◆ **Entries supplied**
○ ○ ○ ○
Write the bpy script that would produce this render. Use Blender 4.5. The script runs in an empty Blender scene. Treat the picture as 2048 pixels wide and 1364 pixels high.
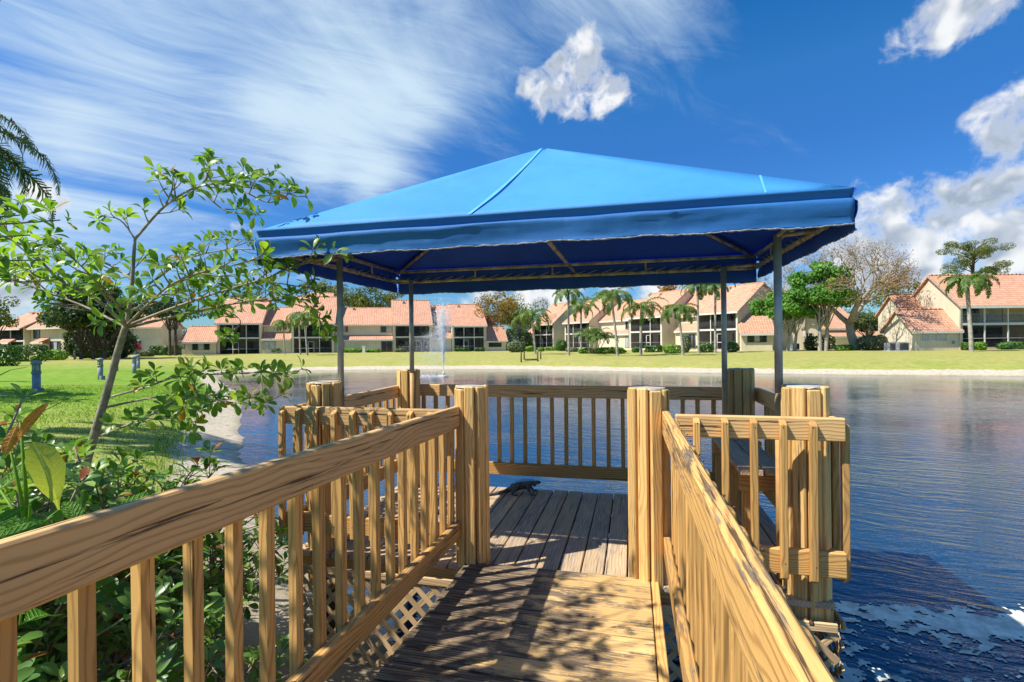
import bpy, bmesh, math, random
import numpy as np
from mathutils import Vector, Matrix, Quaternion, noise as mnoise

random.seed(7)
RNG = np.random.default_rng(7)
R = math.radians
scene = bpy.context.scene
COL = scene.collection

# ------------------------------------------------------------------ camera
FPX, YAW, ROLL, EYE = 1010.0, R(13.5), 0.011, 1.5
cam_data = bpy.data.cameras.new('camera')
cam_data.sensor_width = 36.0
cam_data.lens = FPX / 2048 * 36.0
cam_data.clip_start = 0.05
cam_data.clip_end = 3000
cam = bpy.data.objects.new('camera', cam_data)
COL.objects.link(cam)
cam.matrix_world = (Matrix.Translation((0, 0, EYE)) @ Matrix.Rotation(YAW, 4, 'Z')
                    @ Matrix.Rotation(R(90), 4, 'X') @ Matrix.Rotation(-ROLL, 4, 'Z'))
scene.camera = cam

# ------------------------------------------------------------------ light
SUN_TO = Vector((-0.61, -0.385, 1.0)).normalized()
SUN_EL = math.asin(SUN_TO.z)
SUN_STRENGTH, SKY_STRENGTH, EXPOSURE = 3.2, 0.15, 1.16
sun_data = bpy.data.lights.new('sun', 'SUN')
sun_data.energy = SUN_STRENGTH
sun_data.angle = R(0.53)
sun_data.color = (1.0, 0.94, 0.84)
sun = bpy.data.objects.new('sun', sun_data)
sun.rotation_euler = (-SUN_TO).to_track_quat('-Z', 'Y').to_euler()
sun.location = (-30, -20, 50)
COL.objects.link(sun)
scene.view_settings.view_transform = 'Standard'
scene.view_settings.look = 'None'
scene.view_settings.exposure = EXPOSURE
scene.view_settings.gamma = 1.0
scene.view_settings.use_curve_mapping = False
scene.render.engine = 'CYCLES'
scene.cycles.use_denoising = True
scene.cycles.max_bounces = 8
scene.cycles.diffuse_bounces = 6
scene.cycles.glossy_bounces = 4
scene.cycles.transmission_bounces = 6
scene.cycles.transparent_max_bounces = 16
scene.cycles.caustics_reflective = False
scene.cycles.caustics_refractive = False


def W(px, py, z):
    """pixel of the 2048-wide photograph at depth z (metres along the view axis) -> world point"""
    dx, dy = px - 1024.0, py - 682.0
    xt, yt = dx - ROLL * dy, dy + ROLL * dx
    xc, h = xt / FPX * z, EYE - yt / FPX * z
    return Vector((xc * math.cos(YAW) - z * math.sin(YAW), xc * math.sin(YAW) + z * math.cos(YAW), h))


def WG(px, z):
    p = W(px, 682, z)
    return Vector((p.x, p.y, ground(p.x, p.y)))


# ------------------------------------------------------------------ node helpers
class NT:
    def __init__(self, tree):
        self.t = tree
        self.n = tree.nodes
        self.l = tree.links
        self.n.clear()

    def node(self, typ, **kw):
        nd = self.n.new(typ)
        for k, v in kw.items():
            setattr(nd, k, v)
        return nd

    def put(self, sock, v):
        if isinstance(v, bpy.types.NodeSocket):
            self.l.new(v, sock)
        elif v is not None:
            sock.default_value = v

    def math(self, op, a, b=None, c=None, clamp=False):
        nd = self.node('ShaderNodeMath', operation=op, use_clamp=clamp)
        for i, v in enumerate((a, b, c)):
            if v is not None:
                self.put(nd.inputs[i], v)
        return nd.outputs[0]

    def vmath(self, op, a, b=None, out=0):
        nd = self.node('ShaderNodeVectorMath', operation=op)
        self.put(nd.inputs[0], a)
        if b is not None:
            self.put(nd.inputs[1], b)
        return nd.outputs[out]

    def noise(self, vec, scale=5.0, detail=4.0, rough=0.5, dist=0.0, out=0):
        nd = self.node('ShaderNodeTexNoise')
        if vec is not None:
            self.l.new(vec, nd.inputs['Vector'])
        nd.inputs['Scale'].default_value = scale
        nd.inputs['Detail'].default_value = detail
        nd.inputs['Roughness'].default_value = rough
        nd.inputs['Distortion'].default_value = dist
        return nd.outputs[out]

    def ramp(self, fac, a, b, smooth=True):
        nd = self.node('ShaderNodeMapRange', interpolation_type='SMOOTHSTEP' if smooth else 'LINEAR')
        self.put(nd.inputs[0], fac)
        self.put(nd.inputs[1], a)
        self.put(nd.inputs[2], b)
        return nd.outputs[0]

    def mix(self, fac, a, b, mode='MIX'):
        nd = self.node('ShaderNodeMix', data_type='RGBA', blend_type=mode)
        self.put(nd.inputs[0], fac)
        for s, v in ((nd.inputs[6], a), (nd.inputs[7], b)):
            if isinstance(v, tuple) and len(v) == 3:
                v = (*v, 1.0)
            self.put(s, v)
        return nd.outputs[2]

    def mapping(self, vec, loc=(0, 0, 0), rot=(0, 0, 0), scale=(1, 1, 1)):
        nd = self.node('ShaderNodeMapping')
        self.l.new(vec, nd.inputs[0])
        nd.inputs[1].default_value = loc
        nd.inputs[2].default_value = rot
        nd.inputs[3].default_value = scale
        return nd.outputs[0]

    def turned(self, vec, ang, scale):
        return self.mapping(self.mapping(vec, rot=(0, 0, ang)), scale=scale)

    def bump(self, h, strength=0.3, dist=0.01, normal=None):
        nd = self.node('ShaderNodeBump')
        nd.inputs['Strength'].default_value = strength
        nd.inputs['Distance'].default_value = dist
        self.l.new(h, nd.inputs['Height'])
        if normal is not None:
            self.l.new(normal, nd.inputs['Normal'])
        return nd.outputs[0]


def new_mat(name):
    m = bpy.data.materials.new(name)
    m.use_nodes = True
    t = NT(m.node_tree)
    out = t.node('ShaderNodeOutputMaterial')
    return m, t, out


def principled(t, out, color, rough=0.6, normal=None, metallic=0.0, spec=0.5, **kw):
    b = t.node('ShaderNodeBsdfPrincipled')
    if isinstance(color, tuple):
        color = (*color[:3], 1.0)
    t.put(b.inputs['Base Color'], color)
    t.put(b.inputs['Roughness'], rough)
    t.put(b.inputs['Metallic'], metallic)
    t.put(b.inputs['Specular IOR Level'], spec)
    for k, v in kw.items():
        t.put(b.inputs[k], v)
    if normal is not None:
        t.l.new(normal, b.inputs['Normal'])
    t.l.new(b.outputs[0], out.inputs[0])
    return b


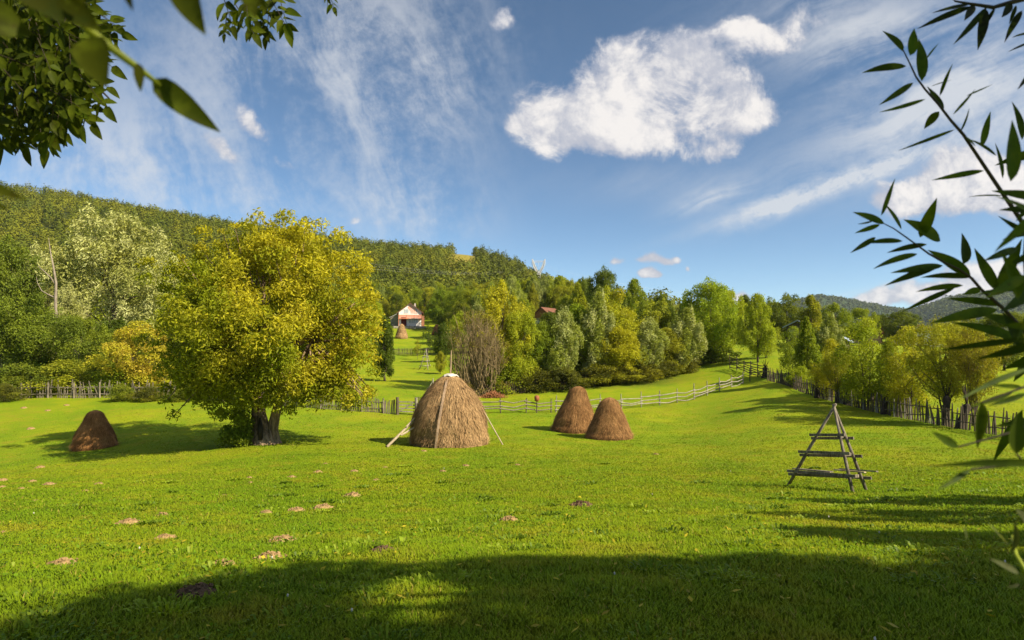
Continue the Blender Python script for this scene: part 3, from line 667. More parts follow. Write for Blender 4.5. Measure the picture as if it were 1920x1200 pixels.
# ---- wooded slope round the houses: rounded trees up to 235 m
def slope_trees():
    rng = np.random.default_rng(77); r2 = random.Random(9); spots = []
    for q in range(40000):
        if len(spots) >= 230: break
        Y = math.sqrt(rng.uniform(112**2, 250**2)); px = rng.uniform(-60, 1125)
        if px < 690 and rng.random() < .8: continue
        if 690 < px < 822 and Y < 204: continue
        if 800 <= px < 862 and Y < 168: continue
        if px > 862 and Y < 108+rng.random()*40: continue
        if 985 < px < 1060 and Y < 158: continue
        if 1062 < px < 1122 and Y > 170: continue
        g = gpt(px, Y); dm = 5.2 if px > 690 else 8
        if any((g[0]-s[0])**2+(g[1]-s[1])**2 < dm**2 for s in spots): continue
        spots.append((*g, px, Y))
    for (x, y, z, px, Y) in spots:
        Hm = r2.uniform(7, 12); q = r2.random()
        key = ('silver%d' % r2.randrange(2)) if q < .24 else ('tall%d' % r2.randrange(3)) if q < .42 else ('round%d' if q < .75 else 'oval%d') % r2.randrange(3)
        base = np.array(r2.choice([G_MID, G_MID, G_DARK, G_LIT, G_OLIVE]) if 'silver' not in key else G_SILV)*r2.uniform(.8, 1.15)
        cd, td, H0, W0 = PROTO[key]; Wm = Hm*r2.uniform(.62, .85)*(.7 if 'tall' in key or 'silver' in key else 1)
        lab = 'silvery windblown tree on the wooded slope around the red house' if 'silver' in key else 'rounded green tree on the wooded slope around the red house'
        e = empty('hillside_tree', (x, y, z-.2), r2.uniform(0, 6.28), lab, 'tree', 'silvery trees on the wooded slope' if 'silver' in key else 'green trees on the wooded slope')
        e.scale = (Wm/W0, Wm/W0, Hm/H0)
        c = bpy.data.objects.new('crown', cd); COL.objects.link(c); c.parent = e; c.color = (*base, r2.uniform(.1, .65))
        t = bpy.data.objects.new('trunk', td); COL.objects.link(t); t.parent = e
slope_trees()

# ---- far-off wood on the hill: one mass
def dome_mass(rng, P, Rr, Hh, K, L, dark=None):
    n = len(P); d = rng.normal(size=(n, K, 3)); d[..., 2] = np.abs(d[..., 2])*.9+.05; d /= np.linalg.norm(d, axis=2)[..., None]
    lob = 1+.22*np.sin(d[..., 0]*5+rng.uniform(0, 6, (n, 1)))*np.sin(d[..., 1]*5+rng.uniform(0, 6, (n, 1)))+rng.uniform(-.12, .12, (n, K))
    p = P[:, None]+d*lob[..., None]*np.stack([Rr, Rr, Hh], -1)[:, None]
    p = p.reshape(-1, 3); d = d.reshape(-1, 3); m = len(p)
    nor = d+rng.normal(size=(m, 3))*.28; nor /= np.linalg.norm(nor, axis=1)[:, None]
    a = np.cross(nor, rng.normal(size=(m, 3))); a /= np.linalg.norm(a, axis=1)[:, None]; b = np.cross(nor, a)
    s = L*rng.uniform(.6, 1.3, m)[:, None]
    V = np.stack([p-a*s*.5, p+b*s*.4, p+a*s*.5, p-b*s*.4], 1).reshape(-1, 3)
    return V, np.arange(4*m).reshape(m, 4), rng.random(m), np.repeat(np.clip(rng.random(n)*.85+(0 if dark is None else dark), 0, 1), K)
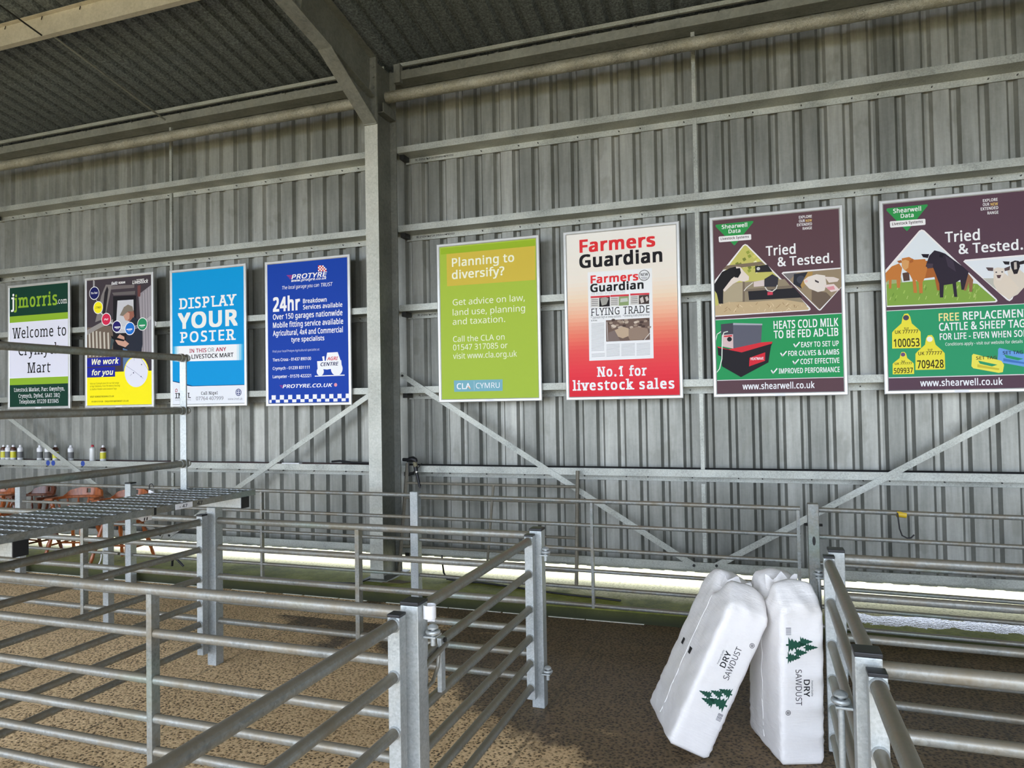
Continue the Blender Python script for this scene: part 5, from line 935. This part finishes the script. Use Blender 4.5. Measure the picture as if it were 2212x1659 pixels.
# ---------------------------------------------------------------- sawdust bags
M_green = plain('dark_green_print', (16, 78, 60), 0.45); M_grey = plain('grey_print', (120, 120, 126), 0.5)
def sm(a, b_, x):
    t = min(max((x - a) / (b_ - a), 0), 1); return t * t * (3 - 2 * t)
def make_bag(label, a, bd, hh, seed, flip):
    """a, bd half width / half depth, hh height; local frame: front face at -y, base centre at origin"""
    t = thing('sawdust_bag', label, 'bag', (0, 0, 0)); bm = bmesh.new(); nx, ny, nz = 12, 26, 46; rnd = random.Random(seed)
    ph = [rnd.uniform(0, 6.28) for _ in range(12)]
    idx = {}; c = hh / 2
    def P(i, j, k):
        key = (i, j, k)
        if key in idx: return idx[key]
        x, y, z = (i / nx * 2 - 1) * a, (j / ny * 2 - 1) * bd, (k / nz * 2 - 1) * c; r = 0.020; rz = 0.034
        q = Vector((min(max(x, -a + r), a - r), min(max(y, -bd + r), bd - r), min(max(z, -c + rz), c - rz))); d = Vector((x, y, z)) - q
        if d.length > 1e-9:
            dd = Vector((d.x / r, d.y / r, d.z / rz)); m_ = max(abs(dd.x), abs(dd.y), abs(dd.z)); dd = dd.normalized() * m_; d = Vector((dd.x * r, dd.y * r, dd.z * rz))
        p = q + d; u = (p.z + c) / hh; yy = p.y / bd
        top = sm(0.80, 1.0, u); val = math.exp(-((yy - 0.08) / 0.26) ** 2)
        p.z -= top * (0.080 * val + (0.085 * sm(0.30, 1.0, -yy) ** 1.6 if yy < 0 else 0.045 * sm(0.70, 1.0, yy) ** 2) + 0.02 * abs(p.x / a) ** 2 * (1 - val))
        p.x *= 1 - 0.30 * val * sm(0.86, 1.02, u) - 0.06 * sm(0.85, 1.0, u)
        p.y *= 1 - 0.03 * sm(0.9, 1.0, u)
        side = abs(p.x) / a; front = sm(0.75, 0.98, abs(yy)) * (1 - sm(0.80, 0.9, u))
        bulge = 0.010 * math.sin(PI * u) * (1 - yy * yy); p.x += math.copysign(bulge, p.x) * side
        w_ = 0.0032 * math.sin(p.z * 190 + 3 * math.sin(p.y * 9 + ph[0]) + ph[1]) * sm(0.55, 0.05, u) + 0.006 * math.sin(p.z * 23 + p.y * 14 + ph[2]) * math.sin(p.y * 17 + ph[3]) + 0.0022 * math.sin(p.y * 70 + 20 * p.z + ph[4]) * sm(0.6, 0.95, u)
        p.x += math.copysign(w_, p.x) * side
        p.y += (1 - front) * 0.004 * math.sin(p.x * 60 + 30 * p.z + ph[5]) * sm(0.7, 0.95, u)
        p.z += 0.006 * math.sin(p.y * 38 + ph[6]) * math.sin(p.x * 40 + ph[7]) * top
        idx[key] = bm.verts.new((p.x, p.y, p.z + c)); return idx[key]
    def quad(*ks):
        f = bm.faces.new([P(*k) for k in ks]); f.smooth = True
    for i in range(nx):
        for j in range(ny):
            quad((i, j, 0), (i, j + 1, 0), (i + 1, j + 1, 0), (i + 1, j, 0)); quad((i, j, nz), (i + 1, j, nz), (i + 1, j + 1, nz), (i, j + 1, nz))
    for k in range(nz):
        for i in range(nx): quad((i, 0, k), (i + 1, 0, k), (i + 1, 0, k + 1), (i, 0, k + 1)); quad((i, ny, k), (i, ny, k + 1), (i + 1, ny, k + 1), (i + 1, ny, k))
        for j in range(ny): quad((0, j, k), (0, j, k + 1), (0, j + 1, k + 1), (0, j + 1, k)); quad((nx, j, k), (nx, j + 1, k), (nx, j + 1, k + 1), (nx, j, k + 1))
    bmesh.ops.recalc_face_normals(bm, faces=bm.faces); bvh = BVHTree.FromBMesh(bm); me = bpy.data.meshes.new('bag_body'); bm.to_mesh(me); bm.free(); me.materials.append(M_bag)
    ob = bpy.data.objects.new('bag_body', me); C.objects.link(ob); ob.parent = t
    def on_side(y, z, off):
        h_ = bvh.ray_cast(Vector((-1, y, z)), Vector((1, 0, 0)))[0]; return (h_.x - off, y, z)
    def on_front(p, off):
        h_ = bvh.ray_cast(Vector((p[0], -1, p[2])), Vector((0, 1, 0)))[0]; return (p[0], (h_.y if h_ else p[1]) - off, p[2])
    # seam that runs up the side and the crimped fold across the top
    b = MB(); pts = [on_side(0.02 * bd + 0.004 * math.sin(q * 1.3), 0.05 + (hh * 0.78) * q / 22, -0.0008) for q in range(23)]; b.path(pts, 0.0032, 6); b.build('side_seam', M_bag, t)
    b = MB(); n = 12; vs = []
    for q in range(n + 1):
        x = (-0.78 + 1.56 * q / n) * a; e = 0.006 * math.sin(q * 1.9 + ph[8]); z1 = 0.072 + 0.018 * math.sin(q * 1.1 + ph[9]) - 0.03 * abs(q / n - 0.55)
        for dy, zz in ((0.0, 0.0), (0.012 + e, z1), (0.0155 + e, z1), (0.012, 0.0)): vs.append((x, 0.03 + dy - 0.008, hh - 0.078 + zz))
    b.add(vs, [(4 * q + j, 4 * q + (j + 1) % 4, 4 * q + 4 + (j + 1) % 4, 4 * q + 4 + j) for q in range(n) for j in range(4)], 0, True); b.build('top_fold', M_bag, t)
    # print on the narrow front face: s runs along the lettering, q across it
    y = -bd - 0.0032
    if not flip: ox, oz, ex, ez, ux, uz = -a, hh, 0, -1, 1, 0
    else: ox, oz, ex, ez, ux, uz = a, 0.0, 0, 1, -1, 0
    at = lambda s_, q_, k_=0: on_front((ox + ex * s_ + ux * q_, y, oz + ez * s_ + uz * q_), 0.0012 + 0.00002 * k_)
    b = MB()
    def tree(s0, q0, h, w_):
        L, R_ = [], []
        for k in range(5):
            f = k / 5; ww = w_ * (1 - f) ; L += [(s0 - ww / 2, q0 + h * (0.12 + 0.88 * f)), (s0 - ww * 0.24, q0 + h * (0.12 + 0.88 * (f + 0.12)))]; R_ += [(s0 + ww / 2, q0 + h * (0.12 + 0.88 * f)), (s0 + ww * 0.24, q0 + h * (0.12 + 0.88 * (f + 0.12)))]
        poly = L + [(s0, q0 + h)] + R_[::-1]; poly2 = [(s0 - w_ * 0.06, q0), (s0 + w_ * 0.06, q0), (s0 + w_ * 0.06, q0 + h * 0.14), (s0 - w_ * 0.06, q0 + h * 0.14)]
        for pg in (poly, poly2): b.add([at(*p) for p in pg], [list(range(len(pg)))])
    kk = 2 * a / 0.2; S = hh / 0.86
    for s0, q0, h, w_ in ((0.284, 0.022, 0.100, 0.078), (0.345, 0.022, 0.072, 0.062), (0.322, 0.060, 0.066, 0.056), (0.270, 0.080, 0.072, 0.056), (0.298, 0.104, 0.072, 0.048)): tree(s0 * S, q0 * kk, h, w_)
    b.build('tree_print', M_green, t, fixn=False)['label'] = 'dark green print of fir trees'
    b = MB(); s_ = 0.202
    while s_ < 0.236: b.add([at(s_ * S, 0.022 * kk), at((s_ + 0.0028) * S, 0.022 * kk), at((s_ + 0.0028) * S, 0.046 * kk), at(s_ * S, 0.046 * kk)], [(0, 1, 2, 3)]); s_ += random.choice((0.0042, 0.0055))
    b.build('bar_code', M_grey, t, fixn=False)
    b = MB(); vs, fs = [], []
    for (tx, st, s0, q0, W, h) in (('SAWDUST', 'R', 0.402, 0.066, 0.170, 0.030), ('DRY', 'B', 0.450, 0.104, 0.082, 0.030), ('Premium Quality', 'R', 0.455, 0.139, 0.075, 0.008)):
        tv, tf = text_geo(tx, st, W * S, h); b.add([at(s0 * S + p[0], q0 * kk + p[1], p[2]) for p in tv], tf)
    b.build('lettering', M_ink, t, fixn=False)
    b = MB(); n = 24; cs_, cq = 0.606 * S, 0.030 * kk
    for r1, r2 in ((0.0125, 0.0100), (0.0062, 0.0030)):
        vs = []
        for i in range(n): an = 2 * PI * i / n; vs += [at(cs_ + r1 * math.cos(an), cq + r1 * math.sin(an)), at(cs_ + r2 * math.cos(an), cq + r2 * math.sin(an))]
        b.add(vs, [(2 * i, 2 * i + 1, (2 * i + 3) % (2 * n), (2 * i + 2) % (2 * n)) for i in range(n)])
    b.build('round_mark', M_ink, t, fixn=False)
    if flip:
        b = MB()
        for yy, zz in ((-0.035, 0.42), (0.115, 0.42)):
            vs = [on_side(yy - 0.017 + 0.034 * i / 4, zz - 0.017 + 0.034 * j / 4, 0.0018) for j in range(5) for i in range(5)]
            b.add(vs, [(5 * j + i, 5 * j + 5 + i, 5 * j + 6 + i, 5 * j + 1 + i) for j in range(4) for i in range(4)])
        b.build('register_mark', M_ink, t, fixn=False)['label'] = 'two black squares on the side'
    return t
A_, BD, HH = 0.107, 0.205, 0.875
bagR = make_bag('upright white sawdust bag with green fir print, leaning on the right-hand hurdle', A_, BD, HH, 3, False)
bagL = make_bag('tilted white sawdust bag with green fir print, leaning on the upright bag', A_, 0.24, 0.865, 8, True)
def place_bag(o, corner, local, yaw, tilt):
    R = Matrix.Rotation(yaw, 4, 'Z') @ Matrix.Rotation(tilt, 4, 'Y'); o.matrix_world = Matrix.Translation(Vector(corner) - R @ Vector(local)) @ R
place_bag(bagR, (0.160, -2.650, 0.0), (0, -BD, 0.0), math.radians(22), math.radians(1.2))
place_bag(bagL, (-0.284, -2.740, 0.0), (A_, -0.24, 0.0), math.radians(20), math.radians(25.6))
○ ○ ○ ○
◆ **What the exercise asks**
Quote, please, every line of the material above from its start through the line that has "from mathutils import", reproducing the words exactly and dropping any images.

◆ **Answer for this exercise**
Write the bpy script that would produce this render. Use Blender 4.5. The script runs in an empty Blender scene. Treat the picture as 2048 pixels wide and 1364 pixels high.
import bpy, bmesh, math, random
import numpy as np
from mathutils import Vector, Matrix, Quaternion, noise as mnoise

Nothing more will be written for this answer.